Il primo a vantare crediti, per oltre 200 milioni, è il fisco. Poi ci sono le banche, verso le quali Egea ha un debito di 364 milioni di euro, 160 dei quali garantiti e per la parte restante chirografari. Per i fornitori di Egea Spa, Egea Commerciale Srl ed Egea Produzione e Teleriscaldamento (Pt) Srl, la proposta è di incassare il 25% dei crediti maturati al 30 giugno 2023 e il 100% di quelli dal primo luglio, con pagamento a sei mesi dalla firma dell’omologa dell’operazione, prevista per fine giugno.
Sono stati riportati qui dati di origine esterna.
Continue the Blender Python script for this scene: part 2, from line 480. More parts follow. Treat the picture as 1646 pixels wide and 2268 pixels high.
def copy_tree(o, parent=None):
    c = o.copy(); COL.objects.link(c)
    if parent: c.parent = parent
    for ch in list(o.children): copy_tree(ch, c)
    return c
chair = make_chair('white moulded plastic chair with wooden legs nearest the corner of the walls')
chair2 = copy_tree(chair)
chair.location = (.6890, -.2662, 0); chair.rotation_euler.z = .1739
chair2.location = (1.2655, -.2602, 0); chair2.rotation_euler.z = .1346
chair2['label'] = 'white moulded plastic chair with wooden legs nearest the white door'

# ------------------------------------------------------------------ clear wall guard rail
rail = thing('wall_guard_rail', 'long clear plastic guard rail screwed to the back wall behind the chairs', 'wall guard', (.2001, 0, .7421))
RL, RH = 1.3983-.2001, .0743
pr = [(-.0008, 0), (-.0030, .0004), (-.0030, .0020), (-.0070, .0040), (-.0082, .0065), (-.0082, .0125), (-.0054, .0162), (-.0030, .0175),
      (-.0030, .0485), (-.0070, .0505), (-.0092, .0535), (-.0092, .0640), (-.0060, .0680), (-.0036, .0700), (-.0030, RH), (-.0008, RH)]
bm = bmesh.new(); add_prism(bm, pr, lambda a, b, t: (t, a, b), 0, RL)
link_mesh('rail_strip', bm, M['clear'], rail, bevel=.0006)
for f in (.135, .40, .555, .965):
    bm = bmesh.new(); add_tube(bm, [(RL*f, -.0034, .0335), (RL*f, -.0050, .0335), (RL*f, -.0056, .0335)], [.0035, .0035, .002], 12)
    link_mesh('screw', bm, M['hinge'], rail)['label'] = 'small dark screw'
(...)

Inoltre potranno recuperare l’Iva pagata sull’intero credito e recuperare fiscalmente quando perduto, così che la percentuale del «recovery» possa salire al 53%. «Non c’è da festeggiare, ma si tratta di valori alti, rispetto ad altre analoghe procedure», ha spiegato Massimo Feira, commercialista impegnato da mesi sul salvataggio della multiservizi. Sempre che si arrivi alla firma dell’accordo.